In approaching property tax reform, Idaho legislators usually camp out on the no button until grass-roots activists force a statewide initiative on them. Now, in the closing days of the 2006 Legislature, some lawmakers proposed to defuse such a movement by shifting $250 million in property tax levies onto the state sales tax, which now stands at 5 cents on the dollar, and by increasing the homeowner exemption from $50,000 to $75,000. After passing the House on a 44-26 vote, however, House Bill 876 failed in the Senate on a 20-15 vote on Thursday. That the dramatic change moved so far so fast so late in the session was amazing.

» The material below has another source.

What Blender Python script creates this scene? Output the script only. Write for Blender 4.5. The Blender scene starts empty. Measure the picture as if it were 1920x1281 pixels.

As much as Idaho needs property tax relief, the narrow loss in the Senate did two important things: It showed that most legislators are willing to embrace reform, and it slowed the process down. This session, the Legislature has tentatively approved bills that raised the homeowner exemption and the circuit breaker tax break. With final approval from the House, the two pending bills should buy the Legislature time to study the tax overhaul further.

The next interim committee on property tax reform should set as its top priority a review of HB 876.

Co-sponsored by state Rep. Jim Clark, R-Hayden, the defeated bill offered much to appreciate. By removing school funding from the property tax, it would have provided instant property tax relief statewide in exchange for a small 1.25 percent hike at the cash register. Kootenai County taxpayers handled a sales tax of 6.5 cents per dollar in stride during the period when the state’s temporary one-cent sales tax overlapped with a county half-cent sales tax to fund jailhouse expansion. The local-option tax, like the proposed legislation, provided property tax relief while forcing visitors and tourists to shoulder the tax load, too.

However, there is a downside to the tax shift that should be investigated thoroughly.

Educators opposed the legislation because they were afraid that Idaho schools would be underfunded during economic downturns. Democratic legislators generally opposed it because they believe the sales tax hurts the poor most. Realtors and the Idaho Association of Commerce and Industry opposed it, too. They didn’t want to see the sales tax rise above 6 percent or a heavier property tax burden shifted to landlords, businesses and farmers.

The good appears to outweigh the bad under this measure. But some questions about it still need to be answered.